Yasaiya Mei, now with six locations, is slightly more up-scale but places the same emphasis on domestically grown vegetables. Quiz the staff on a particular vegetable, and there’s a good chance that they’ll not only impress you with their in-depth knowledge, but that they’ve actually been to the farm where it was grown.

Late last month, a new face arrived on the yasai scene: Vegetable Sushi Potager, which features nigiri-zushi topped with ingredients such as shitake, carrots, radishes and cauliflower. Aya Kakisawa, the chef and owner of Vegetable Sushi Potager, has searched not only domestically but also globally for ingredients that would work well on a bed of sticky rice.

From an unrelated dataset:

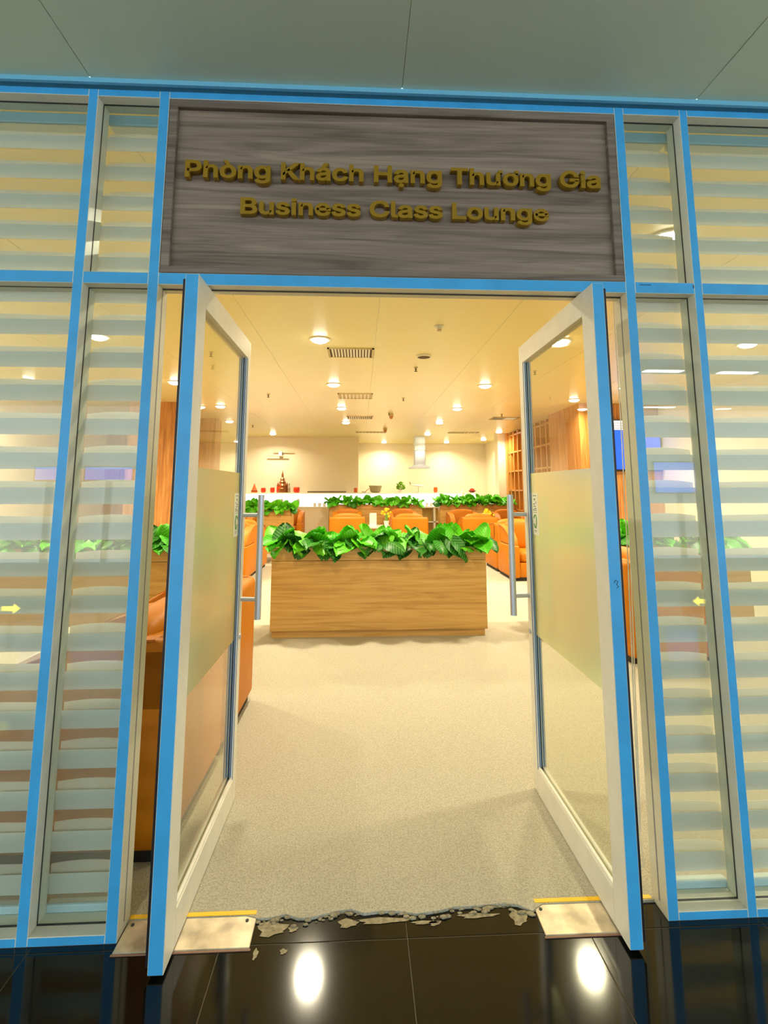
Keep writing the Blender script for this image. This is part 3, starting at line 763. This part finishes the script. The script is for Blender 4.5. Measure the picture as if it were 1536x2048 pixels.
t = thing('model_aeroplane', 'white model aeroplane on a stand upon the ledge', 'model', (1.78, YL, ZL))
bm = lathe([(0, -.26), (.02, -.22), (.03, -.15), (.032, .1), (.02, .2), (.006, .27), (0, .27)], 14); bmesh.ops.rotate(bm, verts=bm.verts, matrix=Matrix.Rotation(-PI / 2 + .1, 3, 'Y')); bmesh.ops.translate(bm, verts=bm.verts, vec=(0, 0, .22))
obj('fuselage', bm, WHITEGLOSS, t, True)
for s in (-1, 1): obj('wing', prism([(-.02, s * .02), (.08, s * .02), (-.06, s * .26), (-.1, s * .26)], .215, .223, 'z'), mat('wing_grey', (206, 206, 214), .4), t)
obj('tail_fin', prism([(-.2, .23), (-.26, .34), (-.29, .34), (-.26, .22)], -.004, .004, 'y'), mat('fin_green', (150, 150, 110), .5), t)
obj('stand', bx(tube([(0, 0, .01), (0, 0, .2)], .008, 6), -.1, .1, -.05, .05, 0, .012), STEEL, t)
t = thing('sauce_bottle', 'white pump bottle near the right end of the ledge', 'bottle', (3.15, YL - .25, ZL - .41))
obj('body', lathe([(.06, 0), (.06, .42), (.025, .5), (.025, .56), (0, .56)], 14), WHITEGLOSS, t); obj('pump', tube([(0, 0, .55), (0, 0, .62), (.06, 0, .62)], .012, 6), WHITE, t)
t = thing('fruit_bowl', 'dark red fruit bowl at the right end of the ledge', 'bowl', (3.5, YL, ZL))
obj('bowl', lathe([(.05, 0), (.11, .04), (.12, .07), (.1, .07)], 16), mat('maroon', (130, 50, 40), .4), t); obj('fruit', lathe([(.0, .05), (.08, .06), (.07, .12), (0, .14)], 12), RED, t)
# hood
t = thing('extractor_hood', 'stainless steel extractor hood hanging above the bar', 'hood', (1.85, 14.45, 0))
obj('upper_duct', box(-.17, .17, -.17, .17, 2.72, ZC), mat('hood_upper', (200, 206, 196), .35, metal=.6), t)
obj('duct', bx(bmesh.new(), -.185, .185, -.185, .185, 2.22, 2.72, bev=.03, seg=3), STEEL, t, True)
obj('canopy', prism([(-.34, 2.15), (.34, 2.15), (.34, 2.18), (.19, 2.24), (-.19, 2.24), (-.34, 2.18)], -.25, .25, 'y'), STEEL, t)
# bar fixture on the back wall
t = thing('wall_light', 'slim double bar wall light on the left back wall', 'wall light', (-2.6, 14.45, 2.6))
for z in (-.09, .07): obj('bar', box(-.3 + z, .3 + z, -.14, -.10, z, z + .025, bev=.004), mat('wall_light_bar', (214, 190, 140), .4), t)
obj('bracket', box(-.05, .05, -.14, 0, -.08, .08), STEEL, t)

# ================================================================== WOOD FEATURES
lt = thing('lattice_screen', 'tall orange wooden lattice screen along the right of the lounge', 'screen', (4.4, 0, 0))
obj('end_post', box(-.06, .3, 13.12, 13.28, .008, ZC), ORANGEWOOD, lt)
for k in range(10):
    y = 12.95 - k * .37; obj('upright', box(-.02, .22, y - .03, y + .03, .008, ZC), ORANGEWOOD, lt)
for z in (.35, .9, 1.45, 2.0, 2.55, 3.05):
    obj('shelf', box(-.02, .22, 9.6, 13.12, z - .02, z + .02), ORANGEWOOD, lt)
for (x0, x1, y0, y1, lab) in ((4.2, 5.8, 7.7, 9.3, 'broad oak clad pillar on the right behind the door glass'), (-4.5, -3.42, 7.9, 8.7, 'broad oak clad pillar on the left behind the door leaf'), (-6, -3.5, 10.2, 10.7, 'oak clad wing wall beyond the left pillar')):
    t = thing('pillar', lab, 'pillar', ((x0 + x1) / 2, (y0 + y1) / 2, 0), kind='structure')
    w2, d2 = (x1 - x0) / 2, (y1 - y0) / 2
    n = max(2, int((x1 - x0) / .42))
    obj('core', box(-w2 + .012, w2 - .012, -d2 + .012, d2 - .012, .008, ZC), OAKV, t)
    for k in range(n):
        a = -w2 + 2 * w2 * k / n; obj('panel', box(a + .002, a + 2 * w2 / n - .002, -d2, -d2 + .012, .008, ZC), OAKV, t)
    for s in (-1, 1): obj('panel', box(s * w2 - s * .012, s * w2, -d2 + .012, d2, .008, ZC), OAKV, t)
# display on the right pillar
t = thing('flight_display', 'blue wall display screen on the right oak pillar', 'display', (5.3, 7.64, 2.33))
obj('bezel', box(-.46, .46, -.02, .05, -.5, .5, bev=.006), BLACKPL, t)
obj('screen', box(-.445, .445, -.024, -.02, -.46, .29), BLUESCREEN, t)
obj('header', box(-.445, .445, -.024, -.02, .30, .48), HEADSCREEN, t)
bm = bmesh.new()
for k in range(3): bx(bm, -.445, .445, -.0255, -.024, .325 + k * .05, .337 + k * .05)
obj('header_line', bm, mat('line_red', (190, 120, 110), .6), t)

# ================================================================== CEILING FITTINGS
DL = [(-.53, 1.15, 'first row just inside the doors, left'), (1.96, 1.15, 'first row just inside the doors, right'), (-.53, 3.6, 'near left'), (2.2, 3.54, 'near right, seen in the door glass'), (-2.98, 6.02, 'second row left'), (-.5, 6.08, 'second row middle'), (1.95, 6.06, 'second row right'),
      (-2.9, 8.36, 'third row left'), (-.46, 8.5, 'third row middle'), (1.95, 8.45, 'third row right'), (-.43, 10.8, 'fourth row middle'), (1.93, 10.7, 'fourth row right'),
      (1.99, 13.45, 'fifth row above the hood'), (-2.72, 13.55, 'fifth row over the bar ornaments'), (.79, 16.2, 'last row left of the hood'), (3.03, 16.1, 'last row right of the hood'),
      (4.1, 15.0, 'far right corner'), (4.0, 12.7, 'in front of the lattice end'), (3.95, 7.3, 'above the right pillar'), (4.3, 6.1, 'second row far right'), (-5.0, 13.0, 'far left corner'), (-2.95, 3.6, 'near row far left'), (4.4, 3.55, 'near row far right'), (-5.2, 6.0, 'second row far left'), (-5.0, 3.6, 'near row by the left wall')]
ring = new_mesh(lathe([(.085, 0), (.118, 0), (.122, -.006), (.112, -.012), (.09, -.012), (.085, -.004)], 24), 'trim_ring', WHITE, True)
disc = new_mesh(lathe([(.088, 0), (.088, -.012), (.078, -.028), (.055, -.038), (0, -.044)], 24), 'diffuser', LAMP)  # bulged below the ring, so its shape stands in for lamp glare
ld = bpy.data.lights.new('downlight_lamp', 'AREA'); ld.shape = 'DISK'; ld.size = .17; ld.energy = LAMP_W; ld.color = LAMP_COL; ld.spread = math.radians(150)
ld2 = ld.copy(); ld2.energy = LAMP_W * .5; ld3 = ld.copy(); ld3.energy = LAMP_W * .66          # the pair just inside the doors is dimmer
for x, y, lab in DL:
    t = thing('downlight', 'glowing round ceiling downlight, %s' % lab, 'downlight', (x, y, ZC), 0, 'round downlights in the lounge ceiling')
    obj('trim_ring', ring, None, t); obj('diffuser', disc, None, t)
    lo = bpy.data.objects.new('lamp', ld2 if y < 2 else (ld3 if y > 9 else ld)); C.objects.link(lo); lo.parent = t; lo.location = (0, 0, -.048)
def vent(x, y, wx, wy, n, label, solid=False):
    t = thing('air_vent', label, 'vent', (x, y, ZC), 0, 'rectangular air vents in the lounge ceiling')
    obj('frame', bx(bx(bx(box(-wx / 2, wx / 2, -wy / 2, -wy / 2 + .025, -.012, 0), -wx / 2, wx / 2, wy / 2 - .025, wy / 2, -.012, 0), -wx / 2, -wx / 2 + .025, -wy / 2, wy / 2, -.012, 0), wx / 2 - .025, wx / 2, -wy / 2, wy / 2, -.012, 0), GREYVENT, t)
    obj('backing', box(-wx / 2 + .02, wx / 2 - .02, -wy / 2 + .02, wy / 2 - .02, -.003, 0), GREYVENT if solid else DARKVENT, t)
    me = None
    for k in range(n):
        a = -wx / 2 + .04 + (wx - .08) * (k + .5) / n
        q = box(-.011, .011, -wy / 2 + .025, wy / 2 - .025, -.012, -.004)
        bmesh.ops.rotate(q, verts=q.verts, cent=(0, 0, -.008), matrix=Matrix.Rotation(.5 if a > 0 else -.5, 3, 'Y'))
        obj('slat', q, CREAM, t, loc=(a, 0, 0))
vent(-.19, 4.15, .56, .42, 13, 'slatted square air vent nearest the doors')
vent(-.16, 7.1, .62, .5, 8, 'flat air vent behind the nearest slatted one', True)
vent(-.08, 9.9, .6, .42, 12, 'slatted air vent third from the doors')
vent(3.35, 9.9, .62, .42, 12, 'slatted air vent before the wooden lattice')
vent(.25, 13.0, .9, .3, 8, 'long air vent ahead of the back wall corner', True)
vent(3.0, 13.0, .9, .3, 8, 'long air vent right of the hood', True)
t = thing('smoke_detector', 'small white smoke detector on the lounge ceiling', 'detector', (.735, 3.07, ZC))
obj('base', lathe([(.05, 0), (.05, -.012), (0, -.012)], 20), CREAM, t); obj('sensor', lathe([(.035, -.012), (.03, -.03), (.02, -.045), (0, -.045)], 16), CREAM, t); obj('grille', lathe([(.024, -.044), (.024, -.054), (0, -.054)], 12), GREYVENT, t)
t = thing('round_speaker', 'round flat ceiling speaker beside the vents', 'speaker', (.724, 4.25, ZC))
obj('rim', lathe([(.095, 0), (.095, -.02), (.08, -.024), (.08, -.01)], 24), CREAM, t); obj('grille', lathe([(0, -.02), (.08, -.02), (.08, -.01), (0, -.01)], 24), DARKVENT, t)
SP = [(.69, 4.87, 'nearest, below the round speaker'), (-1.7, 7.0, 'left of the flat vent'), (.72, 7.25, 'right of the flat vent'), (.56, 9.1, 'behind the two nearest'), (2.4, 5.0, 'behind the right door glass'), (-1.9, 4.2, 'behind the left door glass'), (3.1, 9.2, 'before the lattice'), (-2.9, 11.5, 'before the left back wall')]
for x, y, lab in SP:
    t = thing('sprinkler', 'small dark ceiling sprinkler, %s' % lab, 'sprinkler', (x, y, ZC), 0, 'sprinklers in the lounge ceiling')
    obj('rosette', lathe([(.03, 0), (.028, -.008), (0, -.008)], 14), GREYVENT, t)
    obj('head', bx(tube([(0, 0, -.005), (0, 0, -.055)], .008, 6), -.02, .02, -.003, .003, -.03, -.024), DARKVENT, t)
    obj('deflector', lathe([(.022, -.055), (.022, -.059), (0, -.059)], 12), DARKVENT, t)
for x, y, lab in ((.62, 9.3, 'nearer of the two'), (.62, 12.0, 'farther of the two')):
    t = thing('ceiling_camera', 'small hanging dome camera on the ceiling, %s' % lab, 'camera', (x, y, ZC), 0, 'small dome cameras')
    obj('mount', lathe([(.05, 0), (.05, -.05), (0, -.05)], 14), GREYVENT, t); obj('dome', lathe([(.045, -.05), (.04, -.09), (.02, -.115), (0, -.12)], 14), mat('dome_brown', (190, 130, 80), .3), t, True)

# ================================================================== ACROSS THE CORRIDOR (mirrored in the glass)
for i, (x0, x1, y, lab) in enumerate(((3.88, 4.42, -4.7, 'nearer row, left one'), (4.99, 5.52, -4.75, 'nearer row, right one'), (5.63, 6.26, -7.8, 'farther row, left one'), (7.27, 7.53, -7.95, 'farther row, right one'))):
    t = thing('strip_light', 'white strip lamp of the corridor mirrored in the right glass, %s' % lab, 'strip light', ((x0 + x1) / 2, y, ZC), 0, 'strip lamps across the corridor')
    h = (x1 - x0) / 2
    obj('housing', box(-h - .02, h + .02, -.09, .09, -.03, 0, bev=.004), WHITE, t)
    obj('tube', box(-h, h, -.06, .06, -.04, -.03, bev=.003), emis('strip_glow', (.92, .97, 1), 9), t)
for x0, x1, z0, z1, lab in ((6.35, 7.45, 1.42, 2.07, 'upper blue sign mirrored in the right glass'), (-6.75, -6.2, 1.68, 1.94, 'blue sign mirrored at the far left of the left glass'), (-5.75, -4.8, 1.68, 1.94, 'blue sign mirrored in the left glass near the frame')):
    t = thing('totem_sign', lab, 'sign', ((x0 + x1) / 2, -8.85, 0), 0, 'lit blue signs across the corridor')
    h = (x1 - x0) / 2
    obj('post', box(-.06, .06, -.03, .03, 0, z0), STEEL, t); obj('cabinet', box(-h - .03, h + .03, -.05, .05, z0 - .03, z1 + .03, bev=.005), WHITE, t)
    obj('face', box(-h, h, .05, .056, z0, z1), emis('blue_sign', (.06, .25, 1), 3), t)
for sx, lab in ((1, 'low dark guide sign with a yellow arrow mirrored in the right glass'), (-1, 'low dark guide sign with a yellow arrow mirrored in the left glass')):
    t = thing('guide_sign', lab, 'sign', (3.06 * sx, -2.68, 0), 0, 'low guide signs of the corridor')
    obj('board', box(-.16, .16, -.02, .02, .36, .58, bev=.006), BLACKPL, t); obj('post', box(-.025, .025, -.02, .02, 0, .36), STEEL, t)
    obj('arrow', prism([(-sx * u, v) for u, v in ((-.09, .455), (.01, .455), (.01, .43), (.07, .475), (.01, .52), (.01, .495), (-.09, .495))], .0205, .022, 'y'), emis('arrow_yellow', (1, .85, .02), 5), t)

Kakisawa also owns the extremely popular Pattiserie Potager in Nakameguro, which sells “vegetable sweets” such as carrot and chocolate flans; edamame cheese cakes; and purple sweet potato Valentine’s chocolates. She’s obviously on to a good thing. We chanced by Pattiserie Potager on a Sunday last month and the queues were out the door.

Despite the good times, industry website Tokyo Food News Online has sounded a note of caution to budding restauranteurs: There are plenty of vegetable cuisine restaurants that have gone under over the past few years, so it’s important to get the formula right. The Japanese are extremely partial to a nice bit of meat, so drawing the focus away from carnivorous delights has to be done well.

One shop that has been thriving is the Chofu-based Misatoya. The shop also doubles as a grocer selling organic vegetables to a loyal clientele. It’s this model that Tokyo Food News think might be the key to success, just as fishmonger’s have successfully started up izakaya (drinking establishements) on the premises in recent years, grocers might think to expand their business by setting up a restaurant in store.

Would a delicious slice of pumpkin satisfy as the main attraction to your meal or do you think nothing can replace a good steak? Are you up for trying out vegetable sushi or sweets?

(Nouka no Daidokoro photos by Mio Yamada)


5 Responses

  1. FYI, the owner of Potager is Aya Kakisawa, and that’s a “she.”

  2. Thank you Miyuki, we’ve updated the post.

  3. I live in Akasaka and the place is just crawling with new/newish veg places. But I’ve never gone in, mostly because I can’t justify paying meat prices for just vegetables… Perhaps that’s why so many places have gone under? They just don’t look like a good value.

  4. As a lacto-ovo vegetarian, I can not express my joy at reading this post enough! I have been to several of the veggie places that went under, and I have to tell Andrea that it certainly wasn’t because of good value that they went under. Even my carnivore friends sang praises of the places I preferred. I think it is a very delicate balancing act… just enough meat to attract those who are 100% against eating a fully veggie meal, with vegan, lacto-ovo, and pesce-vegetarian options on the menu, too.

  5. I really like to see this kind of thing. I think it’s a trend appearing everywhere that goes hand in hand with very local produce. I went to an ‘urban farm’ in London the other day that supplied several top notch nearby restaurants with fresh vegetables. Amazing! I like the idea of not all out vegetarian cuisine, but making vegetables the main event, with meat almost like a small side dish.